**EXERCISE REQUIREMENTS**
Each line of the data that includes the string "picture" is to be copied out.

**ITEMS**
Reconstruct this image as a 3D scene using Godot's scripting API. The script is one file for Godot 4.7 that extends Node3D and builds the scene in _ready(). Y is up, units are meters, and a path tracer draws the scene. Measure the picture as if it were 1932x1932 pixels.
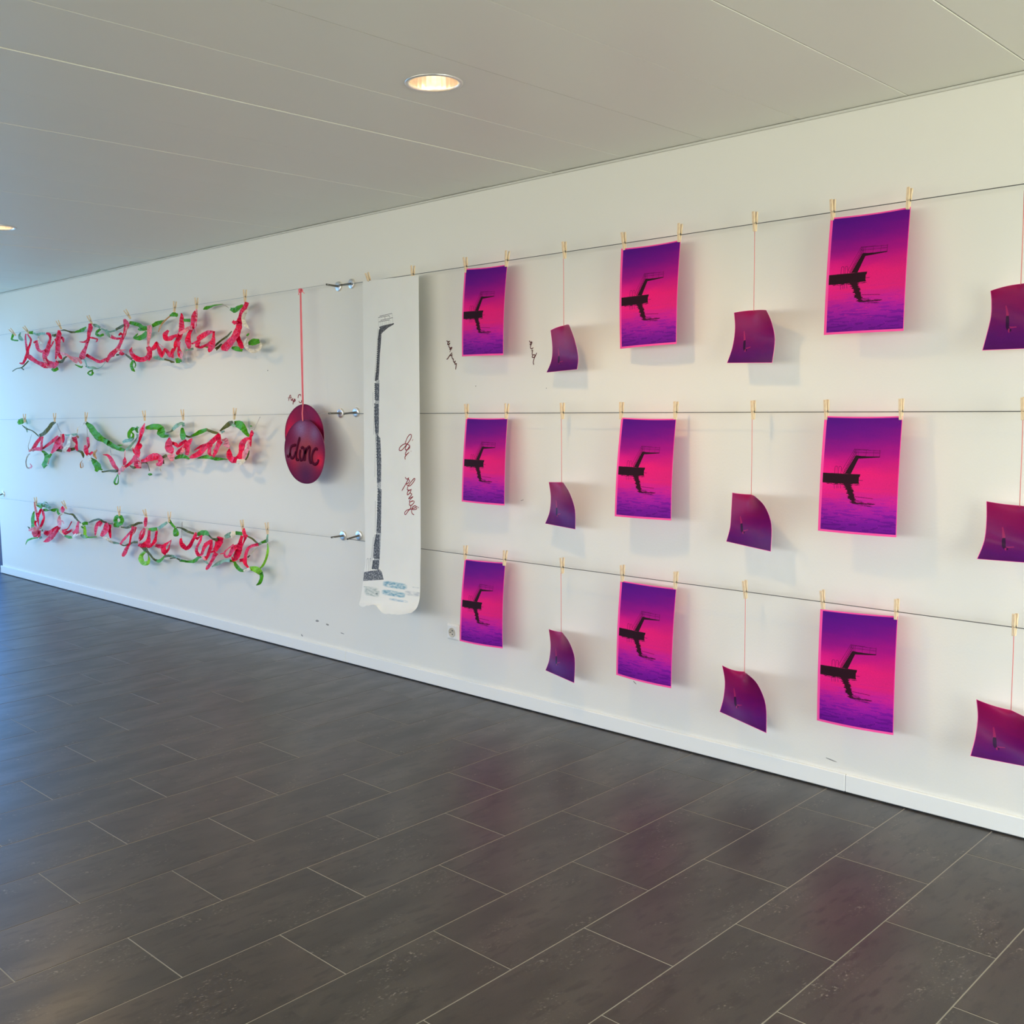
extends Node3D
# An exhibition wall: prints, cards, a scroll and paper-letter garlands pegged to steel wires.
# Metres; wall_back lies in the plane z = 0, the floor in y = 0, the camera looks along -x and -z.

var M := {}
var taken := {}
var rng := RandomNumberGenerator.new()

# ---------------------------------------------------------------- naming and tagging
func numbered(parent: Node, called: String) -> String:
	var key := str(parent.get_instance_id()) + called
	if not taken.has(key):
		taken[key] = 0
		return called
	taken[key] += 1
	return "%s_%03d" % [called, taken[key]]

func place(node: Node3D, called: String, parent: Node) -> Node3D:
	node.name = numbered(parent, called)
	parent.add_child(node, true)
	return node

func obj(called: String, mesh, mat, parent: Node = self) -> MeshInstance3D:
	var o := MeshInstance3D.new()
	if mesh is SurfaceTool:
		mesh.generate_normals()
		o.mesh = mesh.commit()
	else:
		o.mesh = mesh
	if mat != null:
		o.material_override = mat
	o.cast_shadow = GeometryInstance3D.SHADOW_CASTING_SETTING_ON
	place(o, called, parent)
	return o

func tag(o: Node, label: String, category: String, group := "") -> Node:
	o.set_meta("label", label)
	o.set_meta("category", category)
	if group != "":
		o.set_meta("group", group)
	return o

func thing(called: String, label: String, category: String, at := Vector3.ZERO, group := "") -> Node3D:
	var o := Node3D.new()
	place(o, called, self)
	o.position = at
	tag(o, label, category, group)
	return o

func structure(called: String, label: String, category: String) -> Node3D:
	var o := Node3D.new()
	place(o, called, self)
	tag(o, label, category)
	o.set_meta("kind", "structure")
	return o

# ---------------------------------------------------------------- mesh helpers
func begin(smooth := false) -> SurfaceTool:
	var st := SurfaceTool.new()
	st.begin(Mesh.PRIMITIVE_TRIANGLES)
	st.set_smooth_group(0 if smooth else -1)
	return st

func tri(st: SurfaceTool, a: Vector3, b: Vector3, c: Vector3, ua := Vector2.ZERO, ub := Vector2.ZERO, uc := Vector2.ZERO) -> void:
	# a, b, c run anticlockwise seen from outside
	st.set_uv(ua); st.add_vertex(a)
	st.set_uv(uc); st.add_vertex(c)
	st.set_uv(ub); st.add_vertex(b)

func quad(st: SurfaceTool, a: Vector3, b: Vector3, c: Vector3, d: Vector3) -> void:
	tri(st, a, b, c); tri(st, a, c, d)

func quad_uv(st: SurfaceTool, a: Vector3, b: Vector3, c: Vector3, d: Vector3, ua: Vector2, ub: Vector2, uc: Vector2, ud: Vector2) -> void:
	tri(st, a, b, c, ua, ub, uc); tri(st, a, c, d, ua, uc, ud)

# a box with chamfered edges
func add_box(st: SurfaceTool, lo: Vector3, hi: Vector3, ch := 0.0, xf := Transform3D.IDENTITY) -> void:
	var mid := (lo + hi) / 2.0
	var half := (hi - lo) / 2.0
	ch = minf(ch, minf(half.x, minf(half.y, half.z)) * 0.9)
	for axis in 3:
		var u := (axis + 1) % 3
		var v := (axis + 2) % 3
		for s in [-1.0, 1.0]:
			var p: Array[Vector3] = []
			for k in [[-1.0, -1.0], [1.0, -1.0], [1.0, 1.0], [-1.0, 1.0]]:
				var q := mid
				q[axis] += s * half[axis]
				q[u] += k[0] * (half[u] - ch)
				q[v] += k[1] * (half[v] - ch)
				p.append(xf * q)
			if s > 0: quad(st, p[0], p[1], p[2], p[3])
			else: quad(st, p[3], p[2], p[1], p[0])
	if ch <= 0.0:
		return
	var corner := func(sx: float, sy: float, sz: float, axis: int) -> Vector3:
		var sgn := Vector3(sx, sy, sz)
		var q := Vector3.ZERO
		for k in 3:
			q[k] = mid[k] + sgn[k] * (half[k] if k == axis else half[k] - ch)
		return xf * q
	for axis in 3:
		var u := (axis + 1) % 3
		var v := (axis + 2) % 3
		for su in [-1.0, 1.0]:
			for sv in [-1.0, 1.0]:
				var s0 := Vector3.ZERO
				s0[u] = su; s0[v] = sv; s0[axis] = -1.0
				var s1 := s0
				s1[axis] = 1.0
				var a: Vector3 = corner.call(s0.x, s0.y, s0.z, u)
				var b: Vector3 = corner.call(s0.x, s0.y, s0.z, v)
				var c: Vector3 = corner.call(s1.x, s1.y, s1.z, v)
				var d: Vector3 = corner.call(s1.x, s1.y, s1.z, u)
				if su * sv > 0: quad(st, a, b, c, d)
				else: quad(st, d, c, b, a)
	for sx in [-1.0, 1.0]:
		for sy in [-1.0, 1.0]:
			for sz in [-1.0, 1.0]:
				var a: Vector3 = corner.call(sx, sy, sz, 0)
				var b: Vector3 = corner.call(sx, sy, sz, 1)
				var c: Vector3 = corner.call(sx, sy, sz, 2)
				if sx * sy * sz > 0: tri(st, a, b, c)
				else: tri(st, c, b, a)

func box(lo: Vector3, hi: Vector3, ch := 0.0) -> SurfaceTool:
	var st := begin()
	add_box(st, lo, hi, ch)
	return st

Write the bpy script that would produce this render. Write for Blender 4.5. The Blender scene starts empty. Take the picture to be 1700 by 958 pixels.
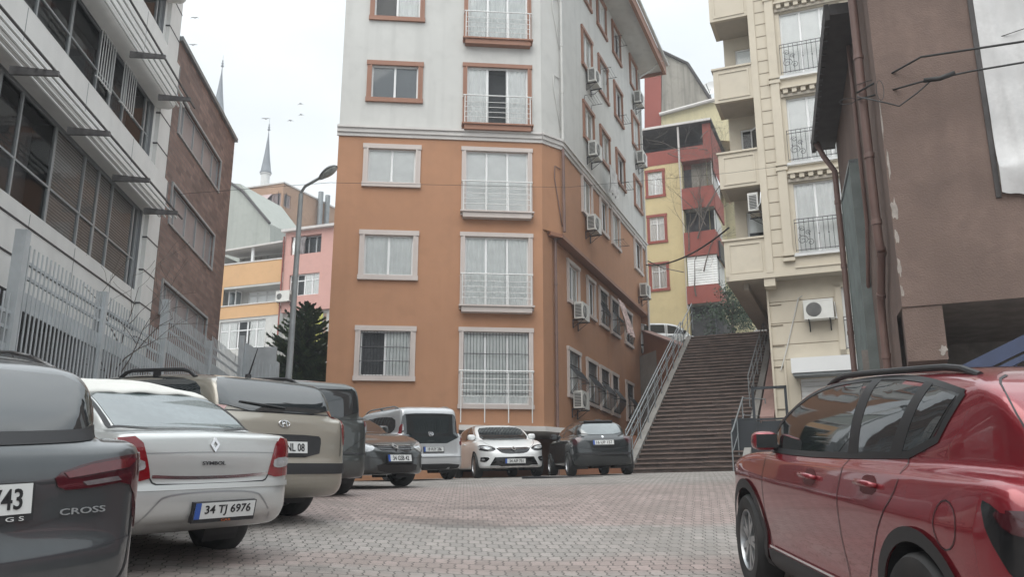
import bpy, bmesh, math, random
import numpy as np
from mathutils import Vector, Matrix, noise as mnoise
from mathutils.geometry import delaunay_2d_cdt
R=math.radians
rnd=random.Random(7)
sc=bpy.context.scene
COL=sc.collection
# ------------------------------------------------------------------ camera
F_PX=1480.0; TH=R(14.7); CZ=1.3
cam=bpy.data.cameras.new('camera'); camo=bpy.data.objects.new('camera',cam); COL.objects.link(camo)
camo.location=(0,0,CZ); camo.rotation_euler=(R(90)+TH,0,0)
cam.sensor_width=36; cam.lens=F_PX/1700*36; cam.clip_start=.05; cam.clip_end=3000
sc.camera=camo
# ------------------------------------------------------------------ sky
SUN_EL,SUN_AZ=R(50),R(205)          # azimuth clockwise from +Y
w=bpy.data.worlds.new('World'); sc.world=w; w.use_nodes=True
nt=w.node_tree; nt.nodes.clear()
N=nt.nodes.new; L=nt.links.new
out=N('ShaderNodeOutputWorld'); bg=N('ShaderNodeBackground'); sky=N('ShaderNodeTexSky')
sky.sky_type='NISHITA'; sky.sun_disc=False; sky.sun_elevation=SUN_EL; sky.sun_rotation=SUN_AZ; sky.dust_density=3
sk=N('ShaderNodeVectorMath'); sk.operation='SCALE'; sk.inputs['Scale'].default_value=.09
L(sky.outputs[0],sk.inputs[0])
tc=N('ShaderNodeTexCoord'); mp=N('ShaderNodeMapping'); mp.inputs['Scale'].default_value=(1,1,2.2)
L(tc.outputs['Generated'],mp.inputs[0])
nz=N('ShaderNodeTexNoise'); nz.inputs['Scale'].default_value=1.7; nz.inputs['Detail'].default_value=7; nz.inputs['Roughness'].default_value=.5
L(mp.outputs[0],nz.inputs['Vector'])
cr=N('ShaderNodeValToRGB'); cr.color_ramp.elements[0].position=.40; cr.color_ramp.elements[1].position=.66
cr.color_ramp.elements[0].color=(.50,.54,.565,1); cr.color_ramp.elements[1].color=(.67,.70,.71,1)
L(nz.outputs['Fac'],cr.inputs[0])
mx=N('ShaderNodeMix'); mx.data_type='RGBA'; mx.inputs['Factor'].default_value=.93
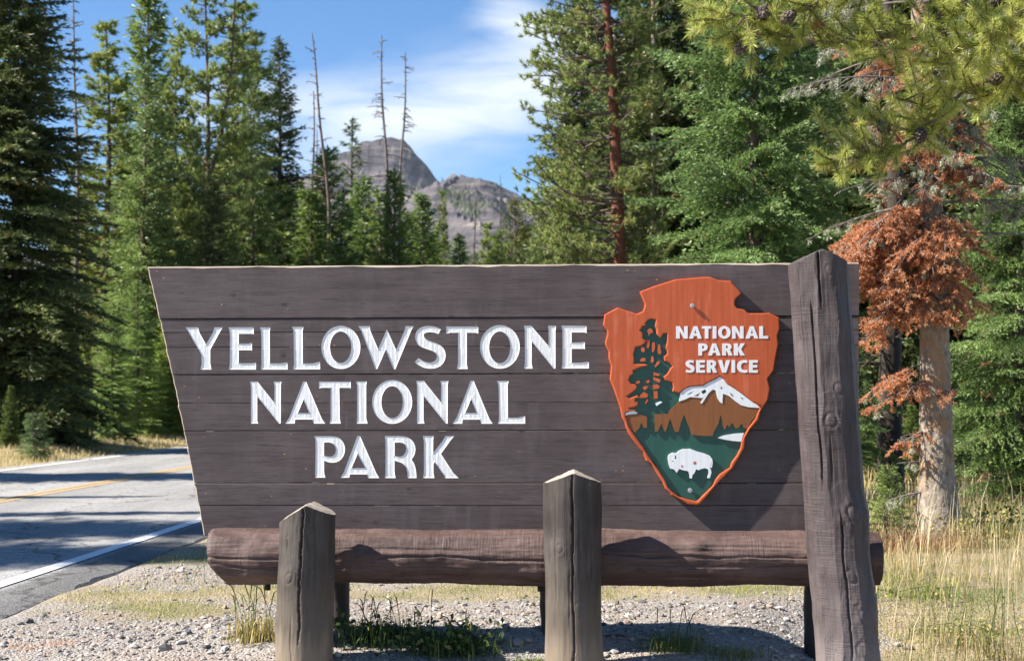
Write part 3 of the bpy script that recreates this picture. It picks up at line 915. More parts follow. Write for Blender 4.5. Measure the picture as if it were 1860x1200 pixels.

**REPLY**
Reconstruct this image as a 3D scene using Godot's scripting API. The script is one file for Godot 4.7 that extends Node3D and builds the scene in _ready(). Y is up, units are meters, and a path tracer draws the scene. Measure the picture as if it were 1932x1932 pixels.
Write the bpy script that would produce this render. Write for Blender 4.5. The Blender scene starts empty. Take the picture to be 1700 by 958 pixels.
Write part 3 of the bpy script that recreates this picture. It picks up at line 915. More parts follow. Write for Blender 4.5. Measure the picture as if it were 1860x1200 pixels.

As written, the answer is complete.